Senate debates
Thursday, 5 February 2009
Appropriation (Nation Building and Jobs) Bill (No. 1) 2008-2009; Appropriation (Nation Building and Jobs) Bill (No. 2) 2008-2009; Household Stimulus Package Bill 2009; Tax Bonus for Working Australians Bill 2009; Tax Bonus for Working Australians (Consequential Amendments) Bill 2009; Commonwealth Inscribed Stock Amendment Bill 2009
Second Reading
1:10 pm
George Brandis (Queensland, Liberal Party, Shadow Attorney-General) Share this | Hansard source
On 6 May 2007, the then Treasurer, the member for Higgins, Mr Peter Costello, stood up in the House of Representatives to deliver the 2007-08 budget—what would turn out to be the last budget of the Howard government. Mr Costello delivered a budget which, for the 10th consecutive year, was in surplus. In the previous 12 years, Mr Costello, as Treasurer, had paid down the $96 billion of debt with which the previous government had been saddled by its Labor predecessor. If you look at the fiscal projections which formed part of the last Costello budget, they paint a magnificent picture of the state of the Australian economy then.
In budget statement No. 1, Fiscal strategy and budget priorities, we learn that the budget surplus for 2007-08 was projected to be $10.6 billion in the black. But, if you look at the projections in the out years, you will see that the state of the Australian economy at the time of the last Costello budget projecting into the future was that in the following year, 2008-09, the year we are now in, the budget would have been in surplus to the tune of $12.7 billion. A year beyond that, in 2009-10, the budget would have been in surplus to the tune of $13.8 billion. That was the healthy, robust, solid, solvent state of the Australian economy at the time of the Liberal Party’s last budget.

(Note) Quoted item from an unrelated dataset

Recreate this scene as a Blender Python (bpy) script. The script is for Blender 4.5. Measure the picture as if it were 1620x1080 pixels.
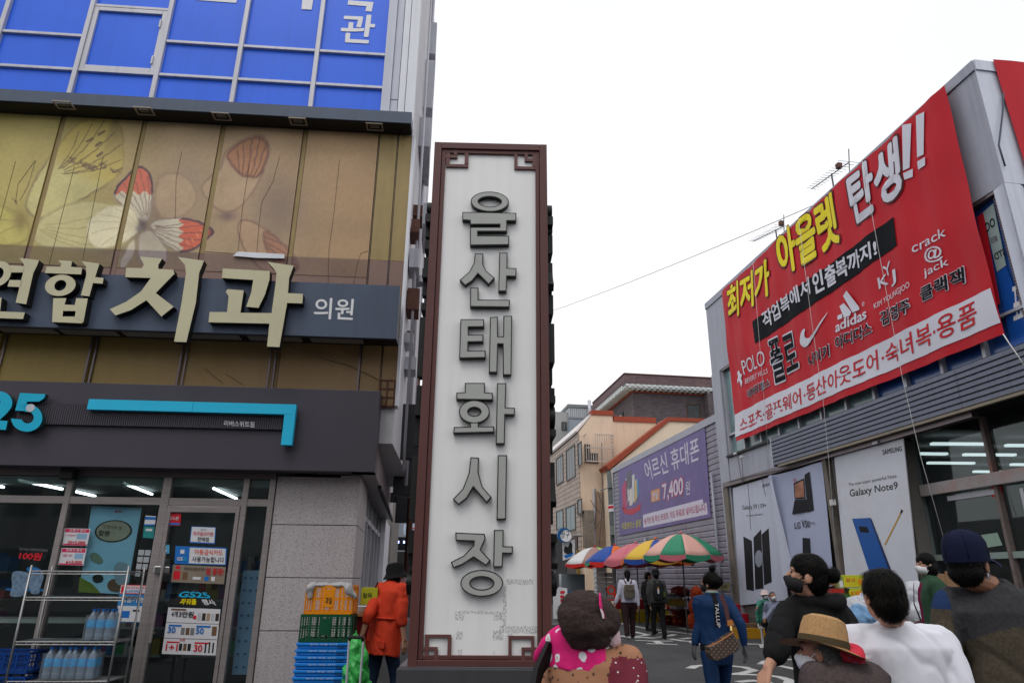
import bpy, bmesh, math, random
from mathutils import Vector, Matrix, noise
random.seed(7)
sc = bpy.context.scene
for _o in list(bpy.data.objects): bpy.data.objects.remove(_o)
PI = math.pi
# ------------------------------------------------------------------ camera, sky, sun, exposure
FPX, PCX, PCY = 1080.0, 810.0, 540.0          # focal length and centre, in pixels of a 1620 x 1080 picture
CAM_H = 1.47
PITCH = math.atan(375.0/FPX)
ROLL = math.radians(0.46)
_f = Vector((0, math.cos(PITCH), math.sin(PITCH)))
_r0 = Vector((1, 0, 0)); _u0 = _r0.cross(_f)
_r = _r0*math.cos(ROLL) + _u0*math.sin(ROLL)
_u = _u0*math.cos(ROLL) - _r0*math.sin(ROLL)
cam_d = bpy.data.cameras.new('camera'); cam = bpy.data.objects.new('camera', cam_d)
sc.collection.objects.link(cam); sc.camera = cam
cam.matrix_world = Matrix(((_r.x, _u.x, -_f.x, 0), (_r.y, _u.y, -_f.y, 0), (_r.z, _u.z, -_f.z, CAM_H), (0, 0, 0, 1)))
cam_d.sensor_width = 36.0; cam_d.lens = 24.0
cam_d.clip_start = 0.05; cam_d.clip_end = 2000
SUN_EL, SUN_AZ = math.radians(58), math.radians(200)    # azimuth clockwise from +Y
w = bpy.data.worlds.new("World"); sc.world = w; w.use_nodes = True
wn, wl = w.node_tree.nodes, w.node_tree.links
wn.clear()
wo = wn.new('ShaderNodeOutputWorld'); bg = wn.new('ShaderNodeBackground'); bg.inputs[1].default_value = 0.12
sky = wn.new('ShaderNodeTexSky'); sky.sky_type = 'NISHITA'; sky.sun_disc = False
sky.sun_elevation = SUN_EL; sky.sun_rotation = SUN_AZ; sky.dust_density = 4; sky.air_density = 1.0
cl = wn.new('ShaderNodeTexNoise'); cl.inputs['Scale'].default_value = 1.3; cl.inputs['Detail'].default_value = 4
tcw = wn.new('ShaderNodeTexCoord'); wl.new(tcw.outputs['Generated'], cl.inputs['Vector'])
crw = wn.new('ShaderNodeValToRGB')
crw.color_ramp.elements[0].position = 0.3; crw.color_ramp.elements[0].color = (0.86, 0.875, 0.90, 1)
crw.color_ramp.elements[1].position = 0.7; crw.color_ramp.elements[1].color = (0.98, 0.985, 1.0, 1)
wl.new(cl.outputs['Fac'], crw.inputs['Fac'])
sc10 = wn.new('ShaderNodeVectorMath'); sc10.operation = 'SCALE'; sc10.inputs['Scale'].default_value = 10.0
wl.new(crw.outputs['Color'], sc10.inputs[0])
mxw = wn.new('ShaderNodeMix'); mxw.data_type = 'RGBA'; mxw.inputs[0].default_value = 0.9
wl.new(sky.outputs['Color'], mxw.inputs[6]); wl.new(sc10.outputs[0], mxw.inputs[7])
wl.new(mxw.outputs[2], bg.inputs[0]); wl.new(bg.outputs[0], wo.inputs[0])
sun_d = bpy.data.lights.new('sun', 'SUN'); sun_d.energy = 0.8; sun_d.angle = math.radians(25); sun_d.color = (1, .97, .93)
sun = bpy.data.objects.new('sun', sun_d); sc.collection.objects.link(sun)
_sd = Vector((math.sin(SUN_AZ)*math.cos(SUN_EL), math.cos(SUN_AZ)*math.cos(SUN_EL), math.sin(SUN_EL)))
sun.rotation_euler = _sd.to_track_quat('Z', 'Y').to_euler(); sun.location = (0, -5, 30)
sc.view_settings.view_transform = 'Standard'; sc.view_settings.look = 'None'
sc.view_settings.exposure = 0.0; sc.view_settings.gamma = 1.0; sc.view_settings.use_curve_mapping = False

# ------------------------------------------------------------------ geometry helpers
def ray(px, py):
    return _f + _r*((px-PCX)/FPX) - _u*((py-PCY)/FPX)
def at_Y(px, py, Y):
    d = ray(px, py); return Vector((0, 0, CAM_H)) + d*(Y/d.y)
def gnd(px, py, z=0.0):
    d = ray(px, py); return Vector((0, 0, CAM_H)) + d*((z-CAM_H)/d.z)
class Fr:                                       # a vertical frame: u to the right, z up, o towards the viewer
    def __init__(s, x, y, ang):
        s.O = Vector((x, y, 0)); s.a = ang
        s.d = Vector((math.cos(ang), math.sin(ang), 0)); s.n = Vector((math.sin(ang), -math.cos(ang), 0))
    def hit(s, px, py, o=0.0):
        d = ray(px, py); P = s.O + s.n*o - Vector((0, 0, CAM_H))
        t = P.dot(s.n)/d.dot(s.n); h = d*t + Vector((0, 0, CAM_H))
        return ((h-s.O).dot(s.d), h.z)
    def u(s, px, py=915, o=0.0): return s.hit(px, py, o)[0]
    def z(s, px, py, o=0.0): return s.hit(px, py, o)[1]
    def pt(s, u, o, z): return s.O + s.d*u + s.n*o + Vector((0, 0, z))
    def sub(s, u, o=0, da=0.0):
        p = s.pt(u, o, 0); return Fr(p.x, p.y, s.a+da)
def vpang(px):                                  # heading (frame angle) of a line whose vanishing point is at pixel px on the horizon
    d = ray(px, 915); return math.atan2(d.y, d.x)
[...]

As it turned out, those budget projections were wrong, but they were wrong because they underestimated the robust health of the Australian economy in that last golden year of the Howard government, when the economic circumstances of this country were such as filled individuals, households and businesses with confidence. When it came to the time of the election on 24 November 2007—only six months after Mr Costello’s last budget—the state of the economy was so healthy that the budget surplus which the incoming Rudd government inherited had been revised upwards to $21 billion. That does not include the amount of money that had been set aside prudently in capital funds such as the Future Fund and the Higher Education Endowment Fund to make provision to relieve the debt burden from the backs of future generations—from the backs of your children and my children, Mr Acting Deputy President. Australia was $21 billion in the black—not even taking into account the Future Fund and the Higher Education Endowment Fund—and that is what the Labor Party inherited from us. Twelve and a half years earlier, we had inherited $96 billion in the red from them.
Mr Acting Deputy President, you might think that a government newly in power—even a Labor government—led by a Prime Minister who announced boldly during the election campaign in a slick television commercial that he wore the badge of an economic conservative with pride, which inherited a $21 billion surplus in a growing economy would at least have a few years before it would destroy the country’s fiscal position. We know that sooner or later Labor governments always destroy the country’s fiscal position.